I told her that one of her problems is...
I can generally gauge what she'll do and I'm pretty sure that's how she'll react.
You don't know what her problems are and you can forget about everything you think that you know about her. You have no idea who she has become and why she's doing/done all of this. I know... you think I'm wrong. Brother, I've been there and done that and every single one of the gentlemen here are likely to agree with me.
You don't know who this woman is anymore.
And the real kicker... she doesn't, either.
"I don't know..." is all she can tell you because she really has no fucking clue why she has destroyed her own life... and the lives of all of those who love her.
Don't presume to understand her or this. You don't. It's going to take a lot of work on her part to begin understand her "surface whys." And then, she's going to have to dig deeper.
There is absolutely no point in going to marriage counseling with someone who doesn't understand herself! And the same, my friend, is true for you. Surviving infidelity, whether you D or R, is going to test you to the very core of your being. So far, you doing well. You've made a few mistakes. Man, every single BS makes all sorts of mistakes when it comes to this shit. They don't teach SI in college. At least, I never saw it in the course guide.
...most of it she never thought through to any real extent.
I had to laugh at this. Sorry. If a wayward every thought any of this through, they wouldn't have cheated. So, when she tells you she never thought all of this through, she's probably being honest. It's rather stupid and childish, but then again, so is infidelity.

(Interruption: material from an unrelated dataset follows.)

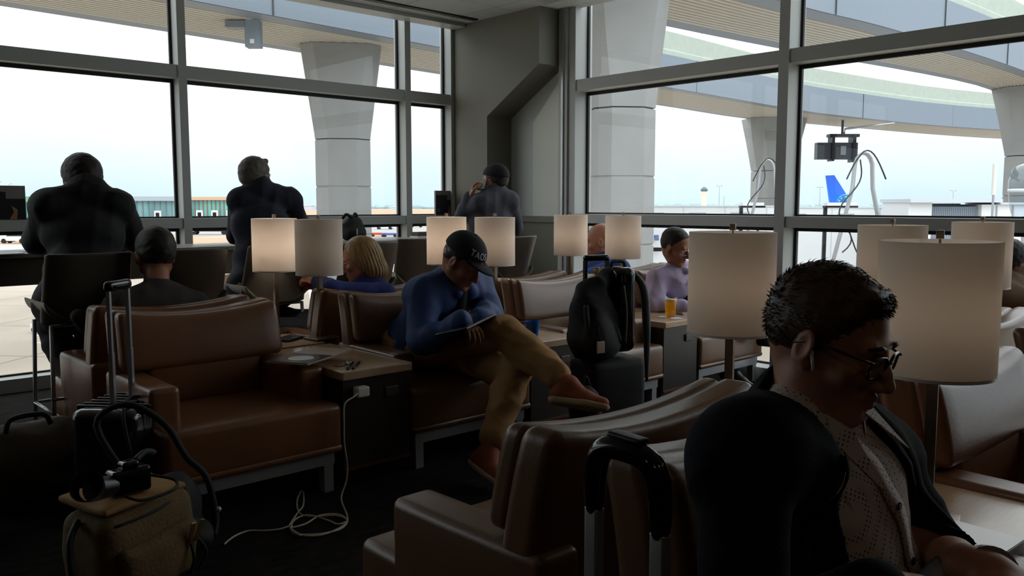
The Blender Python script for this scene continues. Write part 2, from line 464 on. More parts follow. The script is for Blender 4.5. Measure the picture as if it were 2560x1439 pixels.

You're extremely early into this "process." Keep your D plan ready to go. Go through your finances and see where you are, what it take to leave, get an apartment, separate all the insurance, etc... Have a plan of action ready to be pulled out a moment's notice.
And I'm sorry, man, really sorry to know what you're going through with her. It's hard to wrap your mind around. I know. So senseless. Such a waste.
Anyway... have your plans ready, step-back, detach and watch and see what she does. Words are going to meaningless for a while. My fWW says I love you and all I hear is jibberish.
Surviving this shit is going to be about you (and your kids). If your WW can take responsibility for herself and her actions, do the work it takes and reach a point of remorse, then you can think about things like reconciliation.